_What to do_
Look for "Blender" in the listing below. Gather each line that contains it.

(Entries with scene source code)
====================

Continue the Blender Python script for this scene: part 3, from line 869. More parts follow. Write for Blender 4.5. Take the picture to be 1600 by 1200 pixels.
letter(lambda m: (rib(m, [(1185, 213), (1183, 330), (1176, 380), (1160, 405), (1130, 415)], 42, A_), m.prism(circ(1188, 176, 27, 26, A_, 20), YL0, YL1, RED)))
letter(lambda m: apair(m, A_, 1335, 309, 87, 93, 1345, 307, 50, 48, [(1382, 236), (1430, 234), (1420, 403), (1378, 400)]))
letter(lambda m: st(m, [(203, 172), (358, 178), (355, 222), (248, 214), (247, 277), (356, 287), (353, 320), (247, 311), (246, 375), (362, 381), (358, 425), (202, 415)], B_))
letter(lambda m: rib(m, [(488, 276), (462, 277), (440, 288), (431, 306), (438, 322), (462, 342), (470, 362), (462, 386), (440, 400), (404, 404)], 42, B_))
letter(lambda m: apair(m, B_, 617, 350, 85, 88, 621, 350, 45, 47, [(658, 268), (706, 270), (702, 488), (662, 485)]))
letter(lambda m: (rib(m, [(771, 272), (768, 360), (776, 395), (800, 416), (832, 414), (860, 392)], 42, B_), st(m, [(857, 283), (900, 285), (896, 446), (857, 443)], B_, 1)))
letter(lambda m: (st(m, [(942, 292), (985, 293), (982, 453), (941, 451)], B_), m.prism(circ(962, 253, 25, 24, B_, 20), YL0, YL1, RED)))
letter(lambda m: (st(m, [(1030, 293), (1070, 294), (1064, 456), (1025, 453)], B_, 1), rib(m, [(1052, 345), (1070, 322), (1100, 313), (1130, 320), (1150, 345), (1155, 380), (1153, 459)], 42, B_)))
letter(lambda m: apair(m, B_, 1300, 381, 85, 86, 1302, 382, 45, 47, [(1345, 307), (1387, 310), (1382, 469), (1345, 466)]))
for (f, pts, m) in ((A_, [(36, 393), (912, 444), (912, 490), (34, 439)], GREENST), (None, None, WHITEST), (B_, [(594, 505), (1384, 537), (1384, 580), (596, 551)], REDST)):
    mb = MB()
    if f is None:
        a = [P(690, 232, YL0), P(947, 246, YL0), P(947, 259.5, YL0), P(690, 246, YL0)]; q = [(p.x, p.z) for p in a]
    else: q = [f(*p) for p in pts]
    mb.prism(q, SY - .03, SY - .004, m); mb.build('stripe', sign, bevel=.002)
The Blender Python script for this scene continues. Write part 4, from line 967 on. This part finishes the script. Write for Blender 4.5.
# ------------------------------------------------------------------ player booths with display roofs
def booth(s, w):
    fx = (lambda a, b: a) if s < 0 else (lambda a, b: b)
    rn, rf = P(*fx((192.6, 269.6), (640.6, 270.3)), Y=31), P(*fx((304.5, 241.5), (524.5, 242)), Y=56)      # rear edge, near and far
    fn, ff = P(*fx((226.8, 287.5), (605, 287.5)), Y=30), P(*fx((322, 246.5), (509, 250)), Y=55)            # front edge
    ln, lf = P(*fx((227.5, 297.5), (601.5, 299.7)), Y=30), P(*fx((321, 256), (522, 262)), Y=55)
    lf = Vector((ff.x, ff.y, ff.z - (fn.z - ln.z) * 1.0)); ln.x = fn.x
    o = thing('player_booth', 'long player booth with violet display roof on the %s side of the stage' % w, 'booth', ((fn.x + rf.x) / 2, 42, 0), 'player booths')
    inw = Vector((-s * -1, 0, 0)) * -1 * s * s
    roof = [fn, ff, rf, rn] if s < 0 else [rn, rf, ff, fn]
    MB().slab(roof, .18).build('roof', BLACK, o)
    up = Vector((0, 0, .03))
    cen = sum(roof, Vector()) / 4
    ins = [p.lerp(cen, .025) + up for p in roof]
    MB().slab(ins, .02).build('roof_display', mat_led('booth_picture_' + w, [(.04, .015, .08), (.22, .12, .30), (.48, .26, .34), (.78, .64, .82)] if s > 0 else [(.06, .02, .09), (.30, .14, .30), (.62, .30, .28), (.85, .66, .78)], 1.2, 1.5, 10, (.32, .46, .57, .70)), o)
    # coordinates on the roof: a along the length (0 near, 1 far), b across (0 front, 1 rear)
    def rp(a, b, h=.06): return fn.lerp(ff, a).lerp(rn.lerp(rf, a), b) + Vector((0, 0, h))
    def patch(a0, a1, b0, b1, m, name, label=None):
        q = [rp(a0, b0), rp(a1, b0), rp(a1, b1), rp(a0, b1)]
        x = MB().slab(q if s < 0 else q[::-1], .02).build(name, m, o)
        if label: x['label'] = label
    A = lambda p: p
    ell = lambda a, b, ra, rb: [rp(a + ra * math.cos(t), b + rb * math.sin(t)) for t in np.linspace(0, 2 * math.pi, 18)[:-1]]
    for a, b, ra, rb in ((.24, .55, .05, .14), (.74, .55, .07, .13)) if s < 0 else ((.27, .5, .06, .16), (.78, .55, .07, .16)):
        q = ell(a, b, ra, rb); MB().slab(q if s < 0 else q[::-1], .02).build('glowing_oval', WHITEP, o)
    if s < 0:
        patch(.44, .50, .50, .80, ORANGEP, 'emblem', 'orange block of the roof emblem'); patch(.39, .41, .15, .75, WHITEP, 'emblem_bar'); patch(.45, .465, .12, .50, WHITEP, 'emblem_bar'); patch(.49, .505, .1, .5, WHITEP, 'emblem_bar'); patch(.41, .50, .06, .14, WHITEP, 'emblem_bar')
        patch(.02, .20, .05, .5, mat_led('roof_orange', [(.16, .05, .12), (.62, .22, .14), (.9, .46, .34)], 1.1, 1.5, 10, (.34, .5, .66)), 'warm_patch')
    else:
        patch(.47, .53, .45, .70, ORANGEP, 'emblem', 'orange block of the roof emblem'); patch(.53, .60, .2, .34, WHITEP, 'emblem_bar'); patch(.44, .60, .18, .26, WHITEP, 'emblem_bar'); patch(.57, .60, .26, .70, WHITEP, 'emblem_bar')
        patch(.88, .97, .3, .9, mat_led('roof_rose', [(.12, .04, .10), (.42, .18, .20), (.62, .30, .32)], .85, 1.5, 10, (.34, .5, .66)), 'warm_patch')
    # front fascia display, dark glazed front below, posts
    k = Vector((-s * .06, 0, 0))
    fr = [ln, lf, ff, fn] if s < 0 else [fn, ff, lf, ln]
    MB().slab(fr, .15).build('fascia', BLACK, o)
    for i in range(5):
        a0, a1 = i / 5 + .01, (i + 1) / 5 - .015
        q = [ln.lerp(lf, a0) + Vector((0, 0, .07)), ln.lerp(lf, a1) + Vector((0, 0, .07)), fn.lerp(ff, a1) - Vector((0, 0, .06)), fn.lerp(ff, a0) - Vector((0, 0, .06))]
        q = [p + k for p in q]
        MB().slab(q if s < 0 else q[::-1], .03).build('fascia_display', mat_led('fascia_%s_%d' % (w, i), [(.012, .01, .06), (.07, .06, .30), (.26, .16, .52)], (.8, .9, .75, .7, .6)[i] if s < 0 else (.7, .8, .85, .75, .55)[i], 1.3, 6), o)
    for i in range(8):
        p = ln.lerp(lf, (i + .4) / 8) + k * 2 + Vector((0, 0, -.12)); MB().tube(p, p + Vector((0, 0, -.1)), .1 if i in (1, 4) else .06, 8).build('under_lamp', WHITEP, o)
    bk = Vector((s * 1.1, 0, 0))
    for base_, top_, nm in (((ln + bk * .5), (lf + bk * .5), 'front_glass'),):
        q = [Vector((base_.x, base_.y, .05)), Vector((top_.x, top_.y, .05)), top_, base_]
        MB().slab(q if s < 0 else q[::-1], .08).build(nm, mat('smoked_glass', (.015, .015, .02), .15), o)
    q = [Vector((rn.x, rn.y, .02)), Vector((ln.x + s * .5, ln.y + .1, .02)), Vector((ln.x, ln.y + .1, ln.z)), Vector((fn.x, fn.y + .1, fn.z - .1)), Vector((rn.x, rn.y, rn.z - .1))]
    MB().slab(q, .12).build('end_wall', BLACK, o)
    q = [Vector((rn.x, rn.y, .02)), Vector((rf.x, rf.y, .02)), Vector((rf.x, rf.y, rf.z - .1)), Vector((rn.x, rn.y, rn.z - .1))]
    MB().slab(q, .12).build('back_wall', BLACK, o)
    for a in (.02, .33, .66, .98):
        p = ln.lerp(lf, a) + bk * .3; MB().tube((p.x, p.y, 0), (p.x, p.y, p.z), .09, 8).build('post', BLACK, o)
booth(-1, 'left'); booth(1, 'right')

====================

_The solution_
Continue the Blender Python script for this scene: part 3, from line 869. More parts follow. Write for Blender 4.5. Take the picture to be 1600 by 1200 pixels.
The Blender Python script for this scene continues. Write part 4, from line 967 on. This part finishes the script. Write for Blender 4.5.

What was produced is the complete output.